Editorials

Two-time killer to be executed Tuesday morning

By David Kravets Associated Press Writer
Monday March 26, 2001

 

SAN QUENTIN – Two-time convicted killer Robert Lee Massie is scheduled to be executed by lethal injection at 12:01 a.m. Tuesday, abandoning 21 years of appeals. 

Massie, on death row for killing and robbing San Francisco liquor store owner Bob Naumoff, is to become California’s ninth condemned inmate to die at San Quentin State Prison since state voters reinstituted capital punishment in 1978. 

A three-judge panel of the 9th U.S. Circuit Court of Appeals on Sunday upheld a lower court’s ruling that said Massie was competent to drop his appeals and refused to block the execution. The U.S. Supreme Court will be asked to review the appeals court’s latest decision. 

Massie, known as the “Dean of Death Row” because of his lengthy tenure here, gave up his appeals to protest the snail’s pace in which the state’s death penalty system moves. 

California is home to the nation’s most clogged death row, incarcerating nearly 600 condemned prisoners. Massie is the only inmate eligible to die — the others are still challenging their sentences. 
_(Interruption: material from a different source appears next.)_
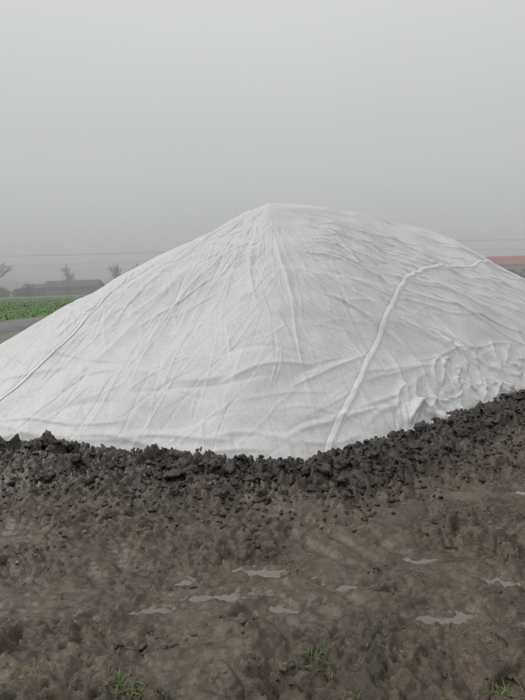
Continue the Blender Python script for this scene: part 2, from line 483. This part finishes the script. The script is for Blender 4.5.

Hundreds of the condemned also have not been provided an attorney for their mandatory first appeal to the California Supreme Court, the initial stop in a maze of state and federal appeals. 

“I don’t see any use in continuing this charade,” Massie, 59, said in a recent interview. 

Charles Harris, who survived a bullet from Massie’s gun, but saw his friend Naumoff die Jan. 3, 1979 at a Twin Peaks liquor store, agrees it’s time for Massie to go. 

“I want an end of this and that’s that,” Harris said. 

California’s last state-sanctioned killing was March 15, 2000. Serial killer Darrell Rich was executed by lethal injection for throwing an 11-year-old girl more than 100 feet to her death. 

Rich, 45, was sentenced to die for the death of the girl, Annette Selix, and the murder of Linda Slavik, 28. He also was convicted of murdering two other women in and near the town of Redding during what prosecutors called a “reign of terror” in the summer of 1978. 

Massie also has killed more than once. He went on a crime spree Jan. 7, 1965, robbing and assaulting five people in the Los Angeles area. He received a death sentence after confronting a San Gabriel couple outside their home, fatally shooting Mildred Weiss. 

At one point, Massie came so close to execution he had ordered his last meal. 

But in 1972, his sentence was commuted to life with the possibility of parole by a U.S. Supreme Court ruling that abolished the death penalty. He was paroled in 1978, when California voters overwhelmingly endorsed reinstating the capital punishment. 

A year later, Massie killed Naumoff. 

A capital crime in California is a murder in the commission of a felony, such as a rape, robbery or kidnapping. Killing a police officer and committing multiple murders also is punishable by death. County district attorneys choose whether to seek the death penalty or a life sentence in capital trials.